● **TASK**:
Write out only the span of lines that begins at the line with "The Blender Python" and ends at the line with "if o.parent == cr: o.matrix_parent_inverse". Keep both end lines, word for word.

3D scene scripts
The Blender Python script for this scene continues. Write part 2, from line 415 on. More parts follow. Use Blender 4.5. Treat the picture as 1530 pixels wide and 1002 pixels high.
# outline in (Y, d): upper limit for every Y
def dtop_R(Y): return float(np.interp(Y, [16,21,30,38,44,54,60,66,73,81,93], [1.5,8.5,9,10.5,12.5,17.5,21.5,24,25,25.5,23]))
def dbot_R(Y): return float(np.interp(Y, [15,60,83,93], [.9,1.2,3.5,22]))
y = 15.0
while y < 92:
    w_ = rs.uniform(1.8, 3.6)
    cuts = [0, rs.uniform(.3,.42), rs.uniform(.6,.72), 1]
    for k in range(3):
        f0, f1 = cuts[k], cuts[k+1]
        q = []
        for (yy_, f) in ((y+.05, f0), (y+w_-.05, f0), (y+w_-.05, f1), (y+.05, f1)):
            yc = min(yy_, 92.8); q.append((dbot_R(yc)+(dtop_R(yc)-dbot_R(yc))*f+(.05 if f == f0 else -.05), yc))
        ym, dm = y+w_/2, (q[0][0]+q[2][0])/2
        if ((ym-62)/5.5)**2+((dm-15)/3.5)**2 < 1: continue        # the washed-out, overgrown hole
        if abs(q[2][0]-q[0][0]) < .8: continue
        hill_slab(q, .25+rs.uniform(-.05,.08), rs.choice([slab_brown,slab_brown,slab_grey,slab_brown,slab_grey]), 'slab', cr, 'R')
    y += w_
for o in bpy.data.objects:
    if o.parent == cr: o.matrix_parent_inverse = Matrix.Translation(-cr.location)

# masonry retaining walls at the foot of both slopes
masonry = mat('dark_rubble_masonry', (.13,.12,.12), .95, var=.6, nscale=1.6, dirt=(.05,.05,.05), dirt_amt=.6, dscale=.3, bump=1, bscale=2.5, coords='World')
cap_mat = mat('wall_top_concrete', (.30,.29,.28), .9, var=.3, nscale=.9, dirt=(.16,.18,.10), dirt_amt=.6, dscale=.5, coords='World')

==

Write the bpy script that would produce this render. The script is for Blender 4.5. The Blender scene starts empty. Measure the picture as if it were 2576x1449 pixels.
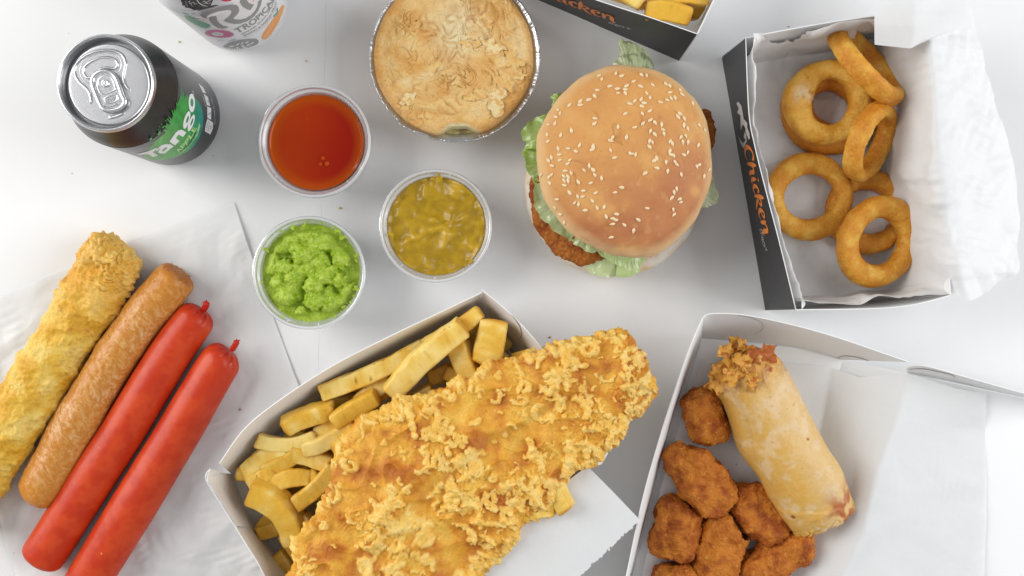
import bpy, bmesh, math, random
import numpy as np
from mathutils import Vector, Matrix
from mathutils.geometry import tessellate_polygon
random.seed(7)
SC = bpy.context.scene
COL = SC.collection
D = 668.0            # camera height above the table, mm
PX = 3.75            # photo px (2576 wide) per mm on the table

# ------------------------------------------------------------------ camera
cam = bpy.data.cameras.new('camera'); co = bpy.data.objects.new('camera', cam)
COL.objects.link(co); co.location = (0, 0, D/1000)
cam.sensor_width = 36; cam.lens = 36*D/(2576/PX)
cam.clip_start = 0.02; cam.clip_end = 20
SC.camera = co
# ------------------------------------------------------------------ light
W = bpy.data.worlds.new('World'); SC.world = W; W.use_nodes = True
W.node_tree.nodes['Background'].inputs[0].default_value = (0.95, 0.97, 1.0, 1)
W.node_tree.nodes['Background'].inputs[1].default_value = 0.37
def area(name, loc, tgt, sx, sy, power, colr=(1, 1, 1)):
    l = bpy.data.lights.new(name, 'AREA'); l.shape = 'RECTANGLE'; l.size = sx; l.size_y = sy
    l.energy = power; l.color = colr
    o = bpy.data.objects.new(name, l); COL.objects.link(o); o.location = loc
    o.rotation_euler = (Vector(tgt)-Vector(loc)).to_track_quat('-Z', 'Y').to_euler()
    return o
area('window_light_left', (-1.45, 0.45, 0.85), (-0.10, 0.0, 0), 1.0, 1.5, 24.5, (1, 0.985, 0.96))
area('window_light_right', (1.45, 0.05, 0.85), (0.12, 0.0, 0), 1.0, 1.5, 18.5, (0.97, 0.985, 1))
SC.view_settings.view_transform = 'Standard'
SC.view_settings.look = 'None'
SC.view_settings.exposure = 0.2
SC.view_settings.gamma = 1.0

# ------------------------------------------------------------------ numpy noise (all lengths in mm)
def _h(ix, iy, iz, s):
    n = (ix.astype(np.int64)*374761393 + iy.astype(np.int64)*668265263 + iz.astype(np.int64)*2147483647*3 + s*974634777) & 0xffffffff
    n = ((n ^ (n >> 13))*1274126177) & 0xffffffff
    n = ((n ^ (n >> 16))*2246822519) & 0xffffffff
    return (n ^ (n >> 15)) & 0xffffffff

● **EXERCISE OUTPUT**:
The Blender Python script for this scene continues. Write part 2, from line 415 on. More parts follow. Use Blender 4.5. Treat the picture as 1530 pixels wide and 1002 pixels high.
# outline in (Y, d): upper limit for every Y
def dtop_R(Y): return float(np.interp(Y, [16,21,30,38,44,54,60,66,73,81,93], [1.5,8.5,9,10.5,12.5,17.5,21.5,24,25,25.5,23]))
def dbot_R(Y): return float(np.interp(Y, [15,60,83,93], [.9,1.2,3.5,22]))
y = 15.0
while y < 92:
    w_ = rs.uniform(1.8, 3.6)
    cuts = [0, rs.uniform(.3,.42), rs.uniform(.6,.72), 1]
    for k in range(3):
        f0, f1 = cuts[k], cuts[k+1]
        q = []
        for (yy_, f) in ((y+.05, f0), (y+w_-.05, f0), (y+w_-.05, f1), (y+.05, f1)):
            yc = min(yy_, 92.8); q.append((dbot_R(yc)+(dtop_R(yc)-dbot_R(yc))*f+(.05 if f == f0 else -.05), yc))
        ym, dm = y+w_/2, (q[0][0]+q[2][0])/2
        if ((ym-62)/5.5)**2+((dm-15)/3.5)**2 < 1: continue        # the washed-out, overgrown hole
        if abs(q[2][0]-q[0][0]) < .8: continue
        hill_slab(q, .25+rs.uniform(-.05,.08), rs.choice([slab_brown,slab_brown,slab_grey,slab_brown,slab_grey]), 'slab', cr, 'R')
    y += w_
for o in bpy.data.objects:
    if o.parent == cr: o.matrix_parent_inverse = Matrix.Translation(-cr.location)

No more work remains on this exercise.